小日向のコルが見えてきた 登り返しが大変そう、、、



鑓温泉スキー場を滑走するKさん



同 私


 雲海に突入すると視界が悪くなったがそれも一時のこと、すぐに晴れて稜線や山頂が顔を覗かせてくれた。鑓温泉に滑り込んだところで大休止。Kさんは貸し切り状態の露天風呂に浸かり気持ちよさそうに汗を流していたが、私は自粛しパス。温泉の入り口付近は、大勢の老若男女スキーヤーで結構「密」な状況になっていたのが少々気掛かり。
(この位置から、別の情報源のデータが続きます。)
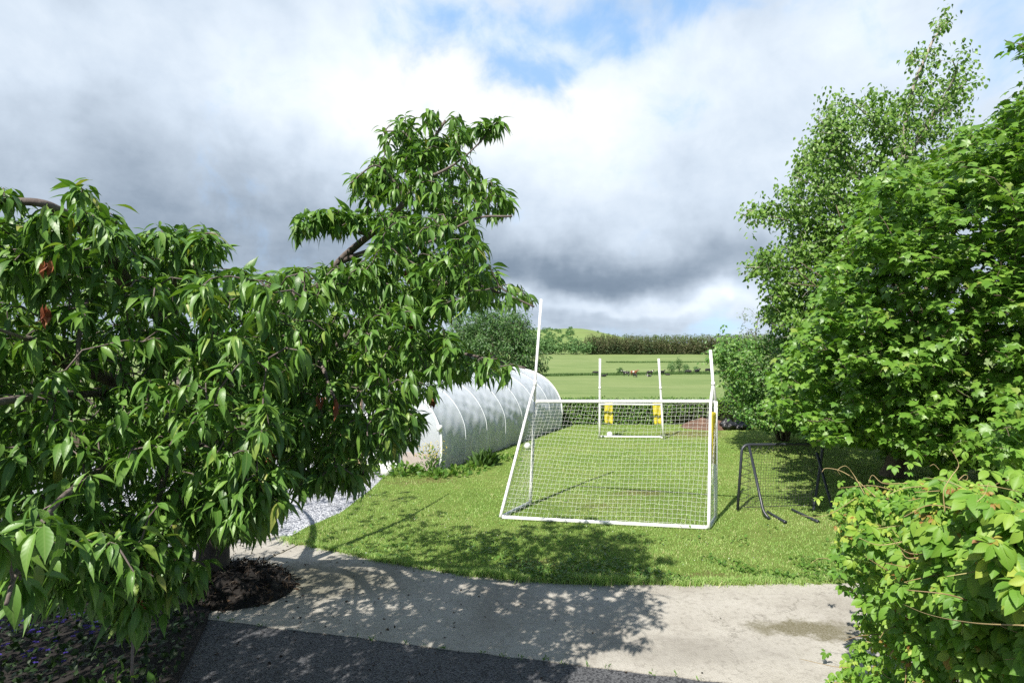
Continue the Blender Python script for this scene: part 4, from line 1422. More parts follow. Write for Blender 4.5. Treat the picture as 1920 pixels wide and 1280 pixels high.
pt_ = thing('polytunnel', 'long white plastic polytunnel on curved hoops at the left edge of the lawn', 'polytunnel', ft + nl * HW)
m, t = mat_new('polythene_cover')
tcn = t.add('ShaderNodeTexCoord')
uv = tcn.outputs['UV']
us_ = t.add('ShaderNodeSeparateXYZ', {0: uv})
wr = t.noise(t.v('MULTIPLY', t.v('ADD', uv, t.v('MULTIPLY', t.noise(uv, 5.0, 1, .5, col=True), (.06, .06, 0))), (30.0, 4.0, 0)), 1.0, 1, 0.4)
wr2 = t.noise(t.v('MULTIPLY', uv, (7.0, 9.0, 0)), 1.0, 1, 0.4, dist=1.2)
z_ = us_.outputs[1]
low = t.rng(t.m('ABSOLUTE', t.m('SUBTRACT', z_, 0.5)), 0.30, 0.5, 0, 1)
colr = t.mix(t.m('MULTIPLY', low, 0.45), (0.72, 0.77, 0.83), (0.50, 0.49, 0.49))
bmp = t.add('ShaderNodeBump', {'Height': t.m('ADD', wr, t.m('MULTIPLY', wr2, 1.2)), 'Strength': 0.45, 'Distance': 0.05})
p = t.add('ShaderNodeBsdfPrincipled', {'Base Color': colr, 'Roughness': 0.2, 'Specular IOR Level': 0.6})
t.put(p.inputs['Normal'], bmp.outputs[0])
tl = t.add('ShaderNodeBsdfTranslucent', {'Color': (0.80, 0.84, 0.88, 1), 'Normal': bmp.outputs[0]})
tr = t.add('ShaderNodeBsdfTransparent', {'Color': (0.93, 0.95, 0.96, 1)})
m1 = t.add('ShaderNodeMixShader', {0: 0.26, 1: p.outputs[0], 2: tl.outputs[0]})
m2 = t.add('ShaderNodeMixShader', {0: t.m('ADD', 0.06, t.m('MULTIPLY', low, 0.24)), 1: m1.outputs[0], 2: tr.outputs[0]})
t.add('ShaderNodeOutputMaterial', {0: m2.outputs[0]})
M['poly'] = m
ns, nu_ = (NH - 1) * 18, 64
V, UV, Q = [], [], []
wz = rng.normal(0, 1, (ns + 1, nu_ + 1))
for a in range(ns + 1):
    s = LEN * a / ns
    ph = (a % 18) / 18
    for b in range(nu_ + 1):
        u = b / nu_
        sag = -0.035 * math.sin(math.pi * ph) * (0.5 + 0.5 * math.sin(math.pi * u))
        lowf = max(0, 1 - min(u, 1 - u) / .42)
        k_ = a // 18
        diag = (0.030 * math.sin(ph * 9 + u * (70 + 9 * math.sin(k_ * 2.1)) + 2.0 * math.sin(u * 23 + k_)) + 0.012 * math.sin(ph * 17 - u * 95 + k_ * 3)) * math.sin(math.pi * ph) ** .6 * lowf
        p_ = arch(s, u, sag + diag)
        V.append(p_)
        UV.append((s / LEN, u))
for a in range(ns):
    for b in range(nu_):
        o_ = a * (nu_ + 1) + b
        Q.append((o_, o_ + nu_ + 1, o_ + nu_ + 2, o_ + 1))
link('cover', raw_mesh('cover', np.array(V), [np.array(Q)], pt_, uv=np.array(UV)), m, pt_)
# the end sheets
for s, nm in ((0.02, 'front_sheet'), (LEN - 0.02, 'back_sheet')):
    V, UV, Q = [], [], []
    for b in range(nu_ // 2 + 1):
        lo, hi = arch(s, 0.5 * b / (nu_ // 2)), arch(s, 1 - 0.5 * b / (nu_ // 2))
        for k in range(25):
            f = k / 24
            V.append(lo + (hi - lo) * f + ax * 0.02 * math.sin(f * 70 + b * .4) * (1 if s < 1 else -1))
            UV.append((f, b / (nu_ // 2) * 0.5))
    for b in range(nu_ // 2):
        for k in range(24):
            o_ = b * 25 + k
            Q.append((o_, o_ + 1, o_ + 26, o_ + 25))
    link(nm, raw_mesh(nm, np.array(V), [np.array(Q)], pt_, uv=np.array(UV)), m, pt_)
for k in range(NH):
    s = LEN * k / (NH - 1)
    tb = Tubes().tube(np.array([arch(s, u, 0.004 if k else 0.012) for u in np.linspace(0, 1, 60)]), 0.007 if 0 < k < NH - 1 else 0.024, 8)
    tb.build('hoop', M['hoop'] if k in (0, NH - 1) else M['inner_hoop'], pt_)
c0_ = arch(-0.03, 0.128, .03)
Tubes().box(c0_, (.10, .09, .13), .4).tube(np.array([c0_ - (0, 0, .05), c0_ + (0, 0, .06)]), .05, 10).build('hoop_clamp', M['hoop'], pt_)


def onend(s, z, out=0.06):
    """point on the front end, s metres from the right foot"""
    return ft + nl * s + np.array([0, 0, z]) - ax * out


ra = math.atan2(nl[1], nl[0])
dr = Tubes()
dr.box(onend(2.30, .85), (.075, .06, 1.7), ra).box(onend(3.36, .85), (.075, .06, 1.7), ra).box(onend(2.83, 1.735), (1.13, .06, .07), ra)
df = dr.build('door_frame', M['timber'], pt_, smooth=False)
tb = Tubes()
for k in range(4):
    tb.box(onend(2.83, .13 + k * .165), (.94, .035, .155), ra)
tb.build('door_boards', M['brown_board'], pt_, smooth=False)
Tubes().box(onend(0.62, .22), (.9, .03, .36), ra).build('base_board', plain('grey_pink_board', (0.42, 0.36, 0.33), .8, .15), pt_, smooth=False)
Tubes().box(onend(1.72, .62), (1.0, .03, 1.2), ra).build('pale_panel', plain('pale_panel', (0.66, 0.66, 0.70), .6, .06), pt_, smooth=False)

# crops glimpsed through the plastic
q = rng.random((420, 2))
pts = ft[None] + ax[None] * (0.4 + q[:, :1] * (LEN - .8)) + nl[None] * (0.45 + (q[:, 1:] > .5) * 2.2 + rng.random((420, 1)) * 1.0) + np.array([0, 0, 0.05])
pts[:, 2] += rng.random(420) * 0.75
Pp = np.repeat(pts, 5, 0) + rng.normal(0, .08, (2100, 3))
Pp[:, 2] = np.maximum(Pp[:, 2], .03)
o = leaves('tunnel_crops', OVAL, Pp, rdir(2100), np.tile((0, 0, 1.0), (2100, 1)) + rng.normal(0, .4, (2100, 3)), rng.uniform(.1, .2, 2100), M['weed'])
tag(o, 'leafy green crops growing inside the polytunnel', 'crops', kind='stuff')
fl = [ft + ax * .1 + nl * .12, ft + ax * (LEN - .1) + nl * .12, ft + ax * (LEN - .1) + nl * (2 * HW - .12), ft + ax * .1 + nl * (2 * HW - .12)]
sheet('tunnel_soil', [f[:2] for f in fl], 0.03, 0.05, M['dark_soil'])


# weeds and flowers along its foot
def clump(name, label, cat, c, n, h, spread, mat, size, tm=SLIM, up=0.9, group=None, extra=None):
    c = np.asarray(c, float)
    Pp = np.stack([rng.normal(0, spread, n), rng.normal(0, spread * .8, n), np.zeros(n)], -1)
    st = Pp.copy()
    Pp[:, 2] = rng.random(n) ** 1.3 * h * np.exp(-(Pp[:, 0] ** 2 + Pp[:, 1] ** 2) / (4 * spread ** 2))
    T = norm(Pp * np.array([1.5, 1.5, 0]) / max(spread, .01) * .5 + rng.normal(0, .4, (n, 3)) + np.array([0, 0, up]))
    root = thing(name, label, cat, c, group)
    leaves('foliage', tm, c + Pp, T, rdir(n) + np.array([0, 0, .5]), rng.uniform(*size, n), mat, root)
    tb = Tubes()
    for k in range(max(4, n // 14)):
        a = Pp[rng.integers(n)]
        tb.tube(np.array([c + a * (.3, .3, 0), c + a * (.7, .7, .6), c + a]), .004, 3)
    tb.build('stems', mat, root)
    if extra:
        extra(root, c)
    return root


def yflowers(root, c):
    n = 150
    Pp = c + np.stack([rng.normal(0, .16, n), rng.normal(0, .12, n), rng.uniform(.38, .68, n)], -1)
    fh = leaves('flower_heads', DIAM, Pp, rdir(n), rdir(n) + (0, 0, .8), rng.uniform(.025, .05, n), M['yellowflower'], root)
    tag(fh, kind='stuff')


clump('flowering_weed', 'tall weed with a spray of small yellow flowers at the tunnel corner', 'plant', G(806, 888, gz), 140, .6, .14, M['weed'], (.07, .15), extra=yflowers)
clump('grass_tuft', 'upright dark grass tuft beside the tunnel wall', 'plant', G(909, 872, gz), 190, .16, .10, M['rush'], (.14, .34), up=2.2)
WL = ['low green weeds right under the white corner hoop of the tunnel', 'weed clump at the tunnel wall left of the dark grass tuft', 'small weed clump at the tunnel wall right of the dark grass tuft',
      'green weed patch on the lawn edge beside the white sack', 'light green weed patch between the white sack and the yellow flowers', 'sprawling weed patch below the yellow flowered weed']
for (px, py, n, h, sp), lab in zip(((850, 889, 90, .14, .16), (885, 881, 60, .12, .14), (945, 861, 60, .10, .14), (712, 888, 150, .26, .20), (760, 890, 150, .24, .2), (815, 893, 80, .12, .15)), WL):
    clump('weed_clump', lab, 'weeds', G(px, py, gz), n, h, sp, M['weed'], (.06, .15), OVAL, group='weed clumps at the foot of the polytunnel')
sk = G(726, 890, gz)
o = Tubes().ball((sk[0], sk[1], .13), .15, 16, 10, (1, .8, 1.1), .07).build('sack', M['white_sack'], None, (sk[0], sk[1], gz))
tag(o, 'crumpled white plastic sack lying in weeds before the tunnel', 'sack')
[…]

もっとも小日向のコル越えというハードルがあるので健常者でなければ、ここまで来ることは適わないだろう。


ガスが晴れるとこの景色


 そんな鑓温泉を後にしてひと滑りすると小日向コルへの標高差200mの登り返しが待っている。ここはスローペースで小一時間かけてクリヤー。コルに登り上げると愈々最後の滑降だ。左にトラバース気味にコースをとって長走沢を下る。散乱する木々や地雷を踏まないよう慎重に下り、スキーを外すことなく砂防林道に滑り降りることが出来た。ここから板を背負い、30分ほどのぶらぶら歩きで猿倉に帰着した。


小日向のコルへと喘ぎ登る私



長走沢へと滑り込む



長走沢上部の様子



砂防林道まで滑り降りてほぼ終了


 今回は山中13時間に、往復600Kmの運転時間も加えるとほぼ24時間の山旅となった。こんなハードなことをまだやれる気力体力が残っていたということは素直に嬉しい。しかし、その一方で歳も歳なのでいい加減卒業したらという内なる声も次第にトーンアップ。残念ながら大雪渓や白鑓はこれで最後ということになるかも知れない。ともあれコロナ禍の下、今回のように日帰りの呪縛に囚われることなく宿をとってゆっくり山歩きを楽しめる日が一日も早く戻ってくれることを願わずにはいられない。